The Kremlin's adviser on foreign policy Sergei Prikhodko meanwhile said that the "Russian position on our readiness to enter the WTO remains unchanged."
Medvedev said on Sunday that he hoped to see Moscow join the WTO by the end of the year after meeting Swiss President Micheline Calmy-Rey for previously unannounced talks at his residence.
In an apparent sign of growing momentum to solve the issue for good, a Swiss delegation is due to meet Georgian officials in the resort city of Batumi later Monday, where Calmy-Rey is also set to hold a meeting with Georgian President Mikheil Saakashvili.
A senior Georgian official repeated that the Swiss compromise deal was "final" and said that it "cannot be changed".
"Georgia has already agreed to this proposal, so Russia has its WTO membership on the table - they just have to take it," the head of the country's National Security Council Giga Bokeria told AFP.
The ex-Soviet state says it is in favour of Russian membership of the WTO but its conditions for agreeing to allow its powerful neighbour to join have threatened to derail Moscow's efforts to finally become a member.
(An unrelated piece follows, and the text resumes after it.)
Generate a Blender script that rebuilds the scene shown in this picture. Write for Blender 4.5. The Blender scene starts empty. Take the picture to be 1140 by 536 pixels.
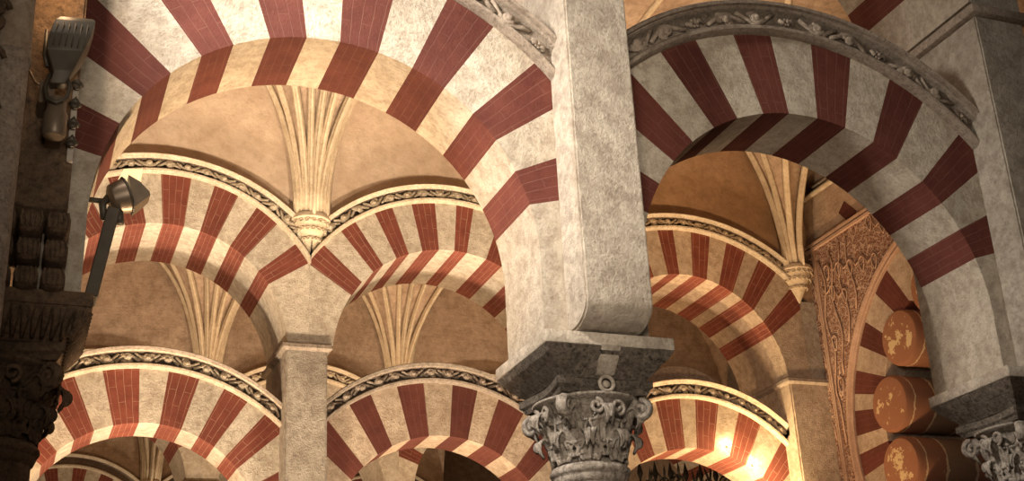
import bpy, bmesh, math, random
from math import sin, cos, pi, sqrt, atan2, radians as RD
from mathutils import Vector, Matrix
random.seed(7)
C = bpy.context.scene.collection
EYE = 1.6                      # camera height; every z below is written relative to the eye
Y1, Y2, SP = 6.30, 13.2335, 6.93
Y3, Y4, Y5 = Y2+SP, Y2+2*SP, Y2+3*SP

# ------------------------------------------------------------------ materials
def nodes(name):
    m = bpy.data.materials.new(name); m.use_nodes = True
    nt = m.node_tree; nt.nodes.clear()
    out = nt.nodes.new('ShaderNodeOutputMaterial'); b = nt.nodes.new('ShaderNodeBsdfPrincipled')
    nt.links.new(b.outputs[0], out.inputs[0])
    b.inputs['Specular IOR Level'].default_value = .25
    return m, nt, b
def N(nt, t, **kw):
    n = nt.nodes.new(t)
    for k, v in kw.items():
        if k in n.inputs: n.inputs[k].default_value = v
        else: setattr(n, k, v)
    return n
def mixc(nt, fac, a, b, mode='MIX'):
    n = nt.nodes.new('ShaderNodeMix'); n.data_type = 'RGBA'; n.blend_type = mode
    for s, v in ((n.inputs[0], fac), (n.inputs[6], a), (n.inputs[7], b)):
        if isinstance(v, bpy.types.NodeSocket): nt.links.new(v, s)
        else: s.default_value = v if not isinstance(v, tuple) else (*v, 1)
    return n.outputs[2]
def ramp(nt, src, stops):
    r = nt.nodes.new('ShaderNodeValToRGB'); e = r.color_ramp.elements
    e[0].position, e[0].color = stops[0][0], (*stops[0][1], 1)
    e[1].position, e[1].color = stops[-1][0], (*stops[-1][1], 1)
    for p, c in stops[1:-1]:
        x = e.new(p); x.color = (*c, 1)
    nt.links.new(src, r.inputs[0]); return r.outputs[0]
def g(v): return (v, v, v)
def stone(name, c1, c2, dark, scale=3, bump=.35, grain=45, rough=.9, stain=.5, pit=.5, blocks=None):
    m, nt, b = nodes(name)
    tc = N(nt, 'ShaderNodeTexCoord'); co = tc.outputs['Object']
    n1 = N(nt, 'ShaderNodeTexNoise', Scale=scale, Detail=8, Roughness=.65); nt.links.new(co, n1.inputs['Vector'])
    n2 = N(nt, 'ShaderNodeTexNoise', Scale=grain, Detail=6, Roughness=.7); nt.links.new(co, n2.inputs['Vector'])
    n3 = N(nt, 'ShaderNodeTexNoise', Scale=scale*4.3, Detail=9, Roughness=.75); nt.links.new(co, n3.inputs['Vector'])
    base = mixc(nt, ramp(nt, n1.outputs[0], [(.35, g(0)), (.65, g(1))]), c1, c2)
    st = ramp(nt, n3.outputs[0], [(.38, g(1)), (.58, g(0))])
    sm = N(nt, 'ShaderNodeMath', operation='MULTIPLY'); nt.links.new(st, sm.inputs[0]); sm.inputs[1].default_value = stain
    base = mixc(nt, sm.outputs[0], base, dark)
    pg = ramp(nt, n2.outputs[0], [(.36, g(1)), (.47, g(0))])
    pm = N(nt, 'ShaderNodeMath', operation='MULTIPLY'); nt.links.new(pg, pm.inputs[0]); pm.inputs[1].default_value = pit
    base = mixc(nt, pm.outputs[0], base, tuple(v*.45 for v in dark))
    oi = N(nt, 'ShaderNodeObjectInfo')
    hv = N(nt, 'ShaderNodeHueSaturation'); nt.links.new(base, hv.inputs['Color'])
    mr = N(nt, 'ShaderNodeMapRange'); nt.links.new(oi.outputs['Random'], mr.inputs[0]); mr.inputs[3].default_value = .88; mr.inputs[4].default_value = 1.12
    nt.links.new(mr.outputs[0], hv.inputs['Value'])
    colr = hv.outputs[0]
    hsrc = mixc(nt, .45, n2.outputs[0], n3.outputs[0])
    if blocks:
        sx = N(nt, 'ShaderNodeSeparateXYZ'); nt.links.new(co, sx.inputs[0])
        cx = N(nt, 'ShaderNodeCombineXYZ'); 
        ad = N(nt, 'ShaderNodeMath', operation='ADD'); nt.links.new(sx.outputs[0], ad.inputs[0]); nt.links.new(sx.outputs[1], ad.inputs[1])
        nt.links.new(ad.outputs[0], cx.inputs[0]); nt.links.new(sx.outputs[2], cx.inputs[1])
        bt = N(nt, 'ShaderNodeTexBrick', Scale=1); nt.links.new(cx.outputs[0], bt.inputs['Vector'])
        bt.inputs['Brick Width'].default_value = blocks[0]; bt.inputs['Row Height'].default_value = blocks[1]
        bt.inputs['Mortar Size'].default_value = .006; bt.inputs['Mortar Smooth'].default_value = .3
        f = N(nt, 'ShaderNodeMath', operation='MULTIPLY'); nt.links.new(bt.outputs['Fac'], f.inputs[0]); f.inputs[1].default_value = blocks[2]
        colr = mixc(nt, f.outputs[0], colr, tuple(v*.5 for v in dark))
    nt.links.new(colr, b.inputs['Base Color'])
    b.inputs['Roughness'].default_value = rough
    bp = N(nt, 'ShaderNodeBump', Strength=min(1, bump*1.5), Distance=.04); nt.links.new(hsrc, bp.inputs['Height']); nt.links.new(bp.outputs[0], b.inputs['Normal'])
    return m
def brick(name, c1, c2, mortar, mfac=.6, msize=.0026):
    m, nt, b = nodes(name)
    uv = N(nt, 'ShaderNodeUVMap'); tc = N(nt, 'ShaderNodeTexCoord'); co = tc.outputs['Object']
    nz = N(nt, 'ShaderNodeTexNoise', Scale=7, Detail=4); nt.links.new(co, nz.inputs['Vector'])
    dv = N(nt, 'ShaderNodeVectorMath', operation='SCALE'); nt.links.new(nz.outputs['Color'], dv.inputs[0]); dv.inputs['Scale'].default_value = .012
    av = N(nt, 'ShaderNodeVectorMath', operation='ADD'); nt.links.new(uv.outputs[0], av.inputs[0]); nt.links.new(dv.outputs[0], av.inputs[1])
    bt = N(nt, 'ShaderNodeTexBrick', Scale=1); nt.links.new(av.outputs[0], bt.inputs['Vector'])
    bt.inputs['Brick Width'].default_value = .34; bt.inputs['Row Height'].default_value = .0555
    bt.inputs['Mortar Size'].default_value = msize; bt.inputs['Mortar Smooth'].default_value = .4
    n1 = N(nt, 'ShaderNodeTexNoise', Scale=5, Detail=8, Roughness=.7); nt.links.new(co, n1.inputs['Vector'])
    n2 = N(nt, 'ShaderNodeTexNoise', Scale=60, Detail=5, Roughness=.7); nt.links.new(co, n2.inputs['Vector'])
    base = mixc(nt, ramp(nt, n1.outputs[0], [(.35, g(0)), (.66, g(1))]), c1, c2)
    base = mixc(nt, ramp(nt, n2.outputs[0], [(.62, g(0)), (.72, g(.5))]), base, tuple(min(1, v*1.8+.03) for v in c2))
    n4 = N(nt, 'ShaderNodeTexNoise', Scale=3.2, Detail=3); nt.links.new(co, n4.inputs['Vector'])
    mf = N(nt, 'ShaderNodeMath', operation='MULTIPLY'); nt.links.new(bt.outputs['Fac'], mf.inputs[0]); 
    mr0 = N(nt, 'ShaderNodeMapRange'); nt.links.new(n4.outputs[0], mr0.inputs[0]); mr0.inputs[1].default_value=.35; mr0.inputs[2].default_value=.6; mr0.inputs[3].default_value=mfac*.35; mr0.inputs[4].default_value=mfac
    nt.links.new(mr0.outputs[0], mf.inputs[1])
    base = mixc(nt, mf.outputs[0], base, mortar)
    oi = N(nt, 'ShaderNodeObjectInfo'); hv = N(nt, 'ShaderNodeHueSaturation'); nt.links.new(base, hv.inputs['Color'])
    mr = N(nt, 'ShaderNodeMapRange'); nt.links.new(oi.outputs['Random'], mr.inputs[0]); mr.inputs[3].default_value = .85; mr.inputs[4].default_value = 1.15
    nt.links.new(mr.outputs[0], hv.inputs['Value']); nt.links.new(hv.outputs[0], b.inputs['Base Color'])
    b.inputs['Roughness'].default_value = .85
    h = mixc(nt, bt.outputs['Fac'], n2.outputs[0], g(0))
    bp = N(nt, 'ShaderNodeBump', Strength=.35, Distance=.02); nt.links.new(h, bp.inputs['Height']); nt.links.new(bp.outputs[0], b.inputs['Normal'])
    return m
def plain(name, c, rough=.6, metal=0, noise=.0):
    m, nt, b = nodes(name)
    tc = N(nt, 'ShaderNodeTexCoord'); n = N(nt, 'ShaderNodeTexNoise', Scale=14, Detail=6); nt.links.new(tc.outputs['Object'], n.inputs['Vector'])
    col = mixc(nt, ramp(nt, n.outputs[0], [(.35, g(0)), (.65, g(1))]), tuple(v*(1-noise) for v in c), c)
    nt.links.new(col, b.inputs['Base Color']); b.inputs['Roughness'].default_value = rough; b.inputs['Metallic'].default_value = metal
    return m
M = {}
M['cream'] = stone('cream_limestone', (.60, .52, .41), (.47, .40, .30), (.28, .21, .15), 3.0, .5, 44, stain=.65, pit=.28)
M['cream2'] = stone('cream_stone_warm', (.56, .44, .32), (.43, .33, .235), (.26, .175, .11), 3.0, .5, 44, stain=.65, pit=.28)
M['pier'] = stone('pier_limestone', (.54, .465, .37), (.39, .33, .255), (.22, .17, .125), 2.2, .55, 46, stain=.7, pit=.3)
M['plaster'] = stone('aged_plaster', (.48, .35, .245), (.36, .25, .17), (.23, .15, .095), 1.4, .35, 30, stain=.7, pit=.2, blocks=(.42, .11, .16))
M['lime'] = stone('pale_lime_plaster', (.68, .53, .39), (.58, .43, .30), (.42, .29, .19), 1.3, .25, 24, stain=.55, pit=.12)
M['ochre'] = stone('ochre_plaster', (.50, .33, .20), (.40, .255, .15), (.26, .155, .085), 1.3, .25, 24, stain=.6, pit=.12)
M['carve'] = stone('carved_limestone', (.42, .34, .26), (.32, .25, .19), (.14, .10, .07), 6, .4, 60, stain=.6)
M['carvelight'] = stone('carved_pale_stone', (.62, .52, .38), (.50, .40, .28), (.24, .17, .10), 6, .4, 60, stain=.5)
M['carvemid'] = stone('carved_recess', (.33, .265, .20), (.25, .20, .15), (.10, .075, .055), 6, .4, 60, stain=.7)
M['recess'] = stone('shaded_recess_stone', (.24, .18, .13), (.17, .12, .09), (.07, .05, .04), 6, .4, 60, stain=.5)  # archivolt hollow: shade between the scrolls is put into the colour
M['capital'] = stone('weathered_capital_marble', (.62, .54, .45), (.42, .355, .285), (.12, .09, .065), 7, .6, 60, stain=.75)
M['impost'] = stone('dark_pitted_impost', (.25, .205, .16), (.15, .12, .09), (.05, .038, .028), 8, 1., 38, stain=.8, pit=.9)
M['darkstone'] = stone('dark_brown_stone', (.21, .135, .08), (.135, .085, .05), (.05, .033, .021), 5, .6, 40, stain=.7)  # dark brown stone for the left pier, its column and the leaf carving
M['rib'] = stone('vault_rib_stone', (.64, .52, .36), (.50, .39, .26), (.32, .22, .13), 4, .25, 50, stain=.4, pit=.3)
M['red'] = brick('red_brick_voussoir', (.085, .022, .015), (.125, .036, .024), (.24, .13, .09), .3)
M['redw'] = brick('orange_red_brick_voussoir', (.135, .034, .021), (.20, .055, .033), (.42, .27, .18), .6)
M['metal'] = plain('grey_painted_metal', (.075, .06, .042), .5, .2, .2)
M['metal2'] = plain('brown_grey_metal', (.17, .125, .085), .4, .3, .2)
M['iron'] = plain('black_wrought_iron', (.02, .018, .016), .5, .5, .3)
M['whiteplate'] = plain('pale_painted_strip', (.42, .36, .29), .5, 0, .2)
M['roll'] = None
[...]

Tbilisi has been demanding international monitoring of cross-border trade in the Russian-backed breakaway regions of Abkhazia and South Ossetia, which Moscow recognised as independent states after the 2008 Georgia-Russia war but are seen by most other countries as sovereign Georgian territory.
Georgian officials say the proposed compromise deal would see a private company contracted by a third international party physically and electronically monitoring goods entering and leaving the breakaway regions.
Russia's negotiator at the talks in Geneva has said Moscow will give its response this week.